[Entries with scene source code]
>>>>>

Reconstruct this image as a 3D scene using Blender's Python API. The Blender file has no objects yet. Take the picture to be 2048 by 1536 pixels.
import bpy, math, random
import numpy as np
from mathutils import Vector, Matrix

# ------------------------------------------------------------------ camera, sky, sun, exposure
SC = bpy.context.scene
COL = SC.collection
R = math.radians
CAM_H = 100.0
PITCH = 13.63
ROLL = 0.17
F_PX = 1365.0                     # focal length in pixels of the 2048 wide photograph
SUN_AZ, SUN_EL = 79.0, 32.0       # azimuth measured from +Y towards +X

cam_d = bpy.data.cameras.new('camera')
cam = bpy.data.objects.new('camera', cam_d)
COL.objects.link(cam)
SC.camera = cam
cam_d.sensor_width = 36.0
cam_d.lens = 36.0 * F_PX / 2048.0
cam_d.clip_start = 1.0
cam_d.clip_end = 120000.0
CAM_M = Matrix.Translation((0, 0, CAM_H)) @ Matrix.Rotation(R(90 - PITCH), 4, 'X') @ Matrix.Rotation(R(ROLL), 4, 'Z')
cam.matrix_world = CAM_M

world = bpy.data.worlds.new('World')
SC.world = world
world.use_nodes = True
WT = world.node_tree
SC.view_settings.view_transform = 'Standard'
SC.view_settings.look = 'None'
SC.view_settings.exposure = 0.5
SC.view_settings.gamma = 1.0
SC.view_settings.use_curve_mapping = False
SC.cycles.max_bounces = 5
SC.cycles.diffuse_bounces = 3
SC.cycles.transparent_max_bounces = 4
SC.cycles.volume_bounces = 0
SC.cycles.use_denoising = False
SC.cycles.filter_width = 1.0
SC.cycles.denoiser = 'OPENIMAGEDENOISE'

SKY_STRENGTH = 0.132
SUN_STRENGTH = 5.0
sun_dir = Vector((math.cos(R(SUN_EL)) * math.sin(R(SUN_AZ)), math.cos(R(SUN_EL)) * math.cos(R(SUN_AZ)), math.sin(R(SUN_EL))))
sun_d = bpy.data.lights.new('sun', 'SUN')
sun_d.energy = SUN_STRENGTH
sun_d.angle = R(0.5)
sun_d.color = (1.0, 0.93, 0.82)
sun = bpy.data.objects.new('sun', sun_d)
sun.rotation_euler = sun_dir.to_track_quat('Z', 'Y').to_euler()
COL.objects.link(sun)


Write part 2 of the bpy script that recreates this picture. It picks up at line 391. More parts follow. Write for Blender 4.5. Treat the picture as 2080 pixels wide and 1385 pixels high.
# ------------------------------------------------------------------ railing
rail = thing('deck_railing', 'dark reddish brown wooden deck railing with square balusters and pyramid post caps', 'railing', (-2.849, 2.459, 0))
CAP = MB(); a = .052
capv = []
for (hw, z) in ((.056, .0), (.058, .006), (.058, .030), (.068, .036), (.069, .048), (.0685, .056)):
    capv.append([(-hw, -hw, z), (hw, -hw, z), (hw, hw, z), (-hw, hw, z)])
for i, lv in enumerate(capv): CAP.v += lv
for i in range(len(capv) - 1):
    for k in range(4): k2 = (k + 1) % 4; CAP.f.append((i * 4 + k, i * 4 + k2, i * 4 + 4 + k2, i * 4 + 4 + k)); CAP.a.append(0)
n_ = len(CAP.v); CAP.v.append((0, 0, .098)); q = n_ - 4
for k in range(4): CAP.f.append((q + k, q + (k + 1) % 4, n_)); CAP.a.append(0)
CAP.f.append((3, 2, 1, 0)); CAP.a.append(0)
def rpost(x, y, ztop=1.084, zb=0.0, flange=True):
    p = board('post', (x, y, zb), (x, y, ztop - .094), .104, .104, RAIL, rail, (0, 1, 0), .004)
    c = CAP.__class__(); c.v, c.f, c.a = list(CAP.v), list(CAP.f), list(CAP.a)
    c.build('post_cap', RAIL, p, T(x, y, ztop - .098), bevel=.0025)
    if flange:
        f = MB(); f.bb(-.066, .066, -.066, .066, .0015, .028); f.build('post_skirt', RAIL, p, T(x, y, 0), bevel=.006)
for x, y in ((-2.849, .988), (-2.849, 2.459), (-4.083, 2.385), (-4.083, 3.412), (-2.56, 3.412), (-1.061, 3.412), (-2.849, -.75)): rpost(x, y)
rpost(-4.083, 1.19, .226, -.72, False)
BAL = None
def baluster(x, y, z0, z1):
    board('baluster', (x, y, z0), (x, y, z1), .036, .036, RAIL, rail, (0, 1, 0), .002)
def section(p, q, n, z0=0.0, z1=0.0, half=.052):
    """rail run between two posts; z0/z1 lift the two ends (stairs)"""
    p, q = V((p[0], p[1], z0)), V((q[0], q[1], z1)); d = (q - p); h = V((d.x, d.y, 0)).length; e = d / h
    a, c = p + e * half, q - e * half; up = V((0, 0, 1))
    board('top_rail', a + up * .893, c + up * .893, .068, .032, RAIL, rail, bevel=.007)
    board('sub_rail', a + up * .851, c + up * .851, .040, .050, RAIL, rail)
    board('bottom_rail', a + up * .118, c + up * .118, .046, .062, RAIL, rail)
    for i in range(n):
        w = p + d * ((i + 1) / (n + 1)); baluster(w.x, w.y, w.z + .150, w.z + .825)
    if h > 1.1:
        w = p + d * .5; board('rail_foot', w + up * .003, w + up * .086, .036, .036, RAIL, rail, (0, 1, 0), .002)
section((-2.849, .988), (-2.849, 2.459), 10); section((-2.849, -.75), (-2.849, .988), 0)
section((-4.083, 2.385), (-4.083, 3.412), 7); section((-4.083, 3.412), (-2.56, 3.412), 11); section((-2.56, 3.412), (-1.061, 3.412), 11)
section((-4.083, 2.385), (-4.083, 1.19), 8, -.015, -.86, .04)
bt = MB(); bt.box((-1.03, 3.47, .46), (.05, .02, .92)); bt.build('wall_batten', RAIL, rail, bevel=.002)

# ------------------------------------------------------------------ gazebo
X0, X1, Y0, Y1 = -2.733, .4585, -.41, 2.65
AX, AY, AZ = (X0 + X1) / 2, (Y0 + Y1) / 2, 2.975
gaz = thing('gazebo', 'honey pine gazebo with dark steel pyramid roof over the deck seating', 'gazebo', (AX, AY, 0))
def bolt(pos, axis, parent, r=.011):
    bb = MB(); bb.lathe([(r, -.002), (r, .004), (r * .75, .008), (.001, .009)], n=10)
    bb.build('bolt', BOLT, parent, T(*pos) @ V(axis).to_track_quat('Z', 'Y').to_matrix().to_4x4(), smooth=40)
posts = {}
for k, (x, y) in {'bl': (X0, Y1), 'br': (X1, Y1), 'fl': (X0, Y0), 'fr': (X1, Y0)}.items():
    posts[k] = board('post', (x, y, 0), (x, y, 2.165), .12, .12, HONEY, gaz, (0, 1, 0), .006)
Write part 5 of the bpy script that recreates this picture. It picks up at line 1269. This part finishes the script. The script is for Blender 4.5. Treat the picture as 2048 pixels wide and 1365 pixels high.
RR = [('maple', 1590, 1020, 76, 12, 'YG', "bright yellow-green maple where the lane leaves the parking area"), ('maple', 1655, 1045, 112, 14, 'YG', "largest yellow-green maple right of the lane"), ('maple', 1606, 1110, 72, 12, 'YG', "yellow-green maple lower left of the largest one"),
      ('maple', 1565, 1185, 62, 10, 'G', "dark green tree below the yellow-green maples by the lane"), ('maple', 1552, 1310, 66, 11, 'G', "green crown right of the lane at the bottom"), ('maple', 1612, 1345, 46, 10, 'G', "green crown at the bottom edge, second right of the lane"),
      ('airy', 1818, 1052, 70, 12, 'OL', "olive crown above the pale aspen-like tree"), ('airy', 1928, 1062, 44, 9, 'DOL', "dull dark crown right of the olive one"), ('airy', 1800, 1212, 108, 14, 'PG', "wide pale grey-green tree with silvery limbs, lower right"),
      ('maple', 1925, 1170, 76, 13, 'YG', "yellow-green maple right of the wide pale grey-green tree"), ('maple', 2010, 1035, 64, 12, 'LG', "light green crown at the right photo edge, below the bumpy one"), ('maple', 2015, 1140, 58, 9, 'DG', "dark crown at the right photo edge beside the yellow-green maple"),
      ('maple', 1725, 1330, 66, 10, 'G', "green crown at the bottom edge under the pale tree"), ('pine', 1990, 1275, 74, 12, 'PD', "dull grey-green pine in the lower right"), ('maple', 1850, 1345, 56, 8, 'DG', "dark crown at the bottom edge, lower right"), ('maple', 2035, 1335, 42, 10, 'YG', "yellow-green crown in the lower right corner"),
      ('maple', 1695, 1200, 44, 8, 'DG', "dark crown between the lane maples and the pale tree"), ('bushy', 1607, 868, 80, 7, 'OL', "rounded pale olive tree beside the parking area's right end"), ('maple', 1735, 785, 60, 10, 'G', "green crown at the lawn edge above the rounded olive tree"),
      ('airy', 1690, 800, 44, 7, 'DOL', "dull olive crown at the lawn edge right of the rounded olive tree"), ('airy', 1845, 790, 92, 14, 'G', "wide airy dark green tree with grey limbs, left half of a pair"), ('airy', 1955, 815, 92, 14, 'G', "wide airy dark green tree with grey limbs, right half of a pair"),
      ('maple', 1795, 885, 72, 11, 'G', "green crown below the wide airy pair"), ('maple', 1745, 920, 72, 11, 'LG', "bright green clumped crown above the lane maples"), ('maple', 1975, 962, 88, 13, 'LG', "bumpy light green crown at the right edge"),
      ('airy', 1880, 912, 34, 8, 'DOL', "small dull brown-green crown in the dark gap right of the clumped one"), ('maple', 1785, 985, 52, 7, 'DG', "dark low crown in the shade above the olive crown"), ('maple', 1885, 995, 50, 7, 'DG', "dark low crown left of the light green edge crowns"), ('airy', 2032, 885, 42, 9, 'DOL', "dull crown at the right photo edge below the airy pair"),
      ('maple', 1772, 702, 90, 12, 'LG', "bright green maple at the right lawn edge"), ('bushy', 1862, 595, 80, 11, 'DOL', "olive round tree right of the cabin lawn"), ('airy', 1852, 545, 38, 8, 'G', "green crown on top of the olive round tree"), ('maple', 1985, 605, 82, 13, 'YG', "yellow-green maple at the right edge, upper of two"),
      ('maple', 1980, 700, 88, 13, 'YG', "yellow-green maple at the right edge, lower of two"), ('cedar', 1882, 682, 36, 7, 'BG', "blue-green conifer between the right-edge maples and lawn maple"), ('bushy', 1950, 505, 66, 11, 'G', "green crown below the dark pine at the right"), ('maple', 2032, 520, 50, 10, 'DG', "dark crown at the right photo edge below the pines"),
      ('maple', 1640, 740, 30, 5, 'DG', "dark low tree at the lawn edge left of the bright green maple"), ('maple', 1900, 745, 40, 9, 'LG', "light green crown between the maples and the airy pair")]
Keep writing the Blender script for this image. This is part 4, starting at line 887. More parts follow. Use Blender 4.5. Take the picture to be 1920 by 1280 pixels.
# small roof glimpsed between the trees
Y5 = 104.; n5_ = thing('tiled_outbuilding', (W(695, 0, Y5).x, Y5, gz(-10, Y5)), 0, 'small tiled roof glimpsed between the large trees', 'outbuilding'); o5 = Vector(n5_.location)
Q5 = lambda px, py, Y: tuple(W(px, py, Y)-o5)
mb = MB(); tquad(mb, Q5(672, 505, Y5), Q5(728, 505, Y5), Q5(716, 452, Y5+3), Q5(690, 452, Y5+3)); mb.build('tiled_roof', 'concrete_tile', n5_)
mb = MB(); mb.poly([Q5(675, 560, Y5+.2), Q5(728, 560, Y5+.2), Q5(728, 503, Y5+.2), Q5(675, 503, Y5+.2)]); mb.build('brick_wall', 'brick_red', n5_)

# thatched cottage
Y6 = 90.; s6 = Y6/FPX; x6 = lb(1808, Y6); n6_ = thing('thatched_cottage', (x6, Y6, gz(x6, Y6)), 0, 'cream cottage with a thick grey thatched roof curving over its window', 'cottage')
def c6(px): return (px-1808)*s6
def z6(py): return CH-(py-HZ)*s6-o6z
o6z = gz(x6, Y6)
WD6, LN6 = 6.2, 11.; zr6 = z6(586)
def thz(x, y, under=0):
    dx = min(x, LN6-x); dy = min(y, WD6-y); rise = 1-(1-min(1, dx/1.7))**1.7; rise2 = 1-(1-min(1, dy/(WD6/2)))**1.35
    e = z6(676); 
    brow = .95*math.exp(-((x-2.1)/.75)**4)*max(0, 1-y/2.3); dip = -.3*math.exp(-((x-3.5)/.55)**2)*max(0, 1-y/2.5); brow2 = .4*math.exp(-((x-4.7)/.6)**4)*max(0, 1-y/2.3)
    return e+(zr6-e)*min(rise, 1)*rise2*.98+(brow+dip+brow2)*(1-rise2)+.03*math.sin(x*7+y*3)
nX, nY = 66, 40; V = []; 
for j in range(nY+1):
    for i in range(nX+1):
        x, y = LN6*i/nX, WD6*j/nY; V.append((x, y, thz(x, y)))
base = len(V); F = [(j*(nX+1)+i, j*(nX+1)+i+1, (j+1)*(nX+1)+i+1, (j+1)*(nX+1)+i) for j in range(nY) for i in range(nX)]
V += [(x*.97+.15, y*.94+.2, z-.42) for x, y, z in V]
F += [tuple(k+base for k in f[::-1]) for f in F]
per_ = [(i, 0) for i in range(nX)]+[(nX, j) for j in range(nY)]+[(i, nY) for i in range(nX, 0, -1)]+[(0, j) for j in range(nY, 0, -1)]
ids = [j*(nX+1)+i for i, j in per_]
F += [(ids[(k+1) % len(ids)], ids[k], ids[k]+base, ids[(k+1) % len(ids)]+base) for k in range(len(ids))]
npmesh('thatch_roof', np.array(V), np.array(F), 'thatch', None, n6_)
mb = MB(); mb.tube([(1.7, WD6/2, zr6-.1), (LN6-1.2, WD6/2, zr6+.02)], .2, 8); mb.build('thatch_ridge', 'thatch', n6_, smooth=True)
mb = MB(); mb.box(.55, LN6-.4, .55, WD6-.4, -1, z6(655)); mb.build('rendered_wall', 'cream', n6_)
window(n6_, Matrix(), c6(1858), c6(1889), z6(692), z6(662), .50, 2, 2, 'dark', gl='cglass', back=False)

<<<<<

» **THE TASK**: Retype only what lies between the line bearing "Keep writing the" and the line bearing "mb.build('brick_wall', 'brick_red', n5_)", keeping both of those lines.

» **SOLVED EXERCISE**:
Keep writing the Blender script for this image. This is part 4, starting at line 887. More parts follow. Use Blender 4.5. Take the picture to be 1920 by 1280 pixels.
# small roof glimpsed between the trees
Y5 = 104.; n5_ = thing('tiled_outbuilding', (W(695, 0, Y5).x, Y5, gz(-10, Y5)), 0, 'small tiled roof glimpsed between the large trees', 'outbuilding'); o5 = Vector(n5_.location)
Q5 = lambda px, py, Y: tuple(W(px, py, Y)-o5)
mb = MB(); tquad(mb, Q5(672, 505, Y5), Q5(728, 505, Y5), Q5(716, 452, Y5+3), Q5(690, 452, Y5+3)); mb.build('tiled_roof', 'concrete_tile', n5_)
mb = MB(); mb.poly([Q5(675, 560, Y5+.2), Q5(728, 560, Y5+.2), Q5(728, 503, Y5+.2), Q5(675, 503, Y5+.2)]); mb.build('brick_wall', 'brick_red', n5_)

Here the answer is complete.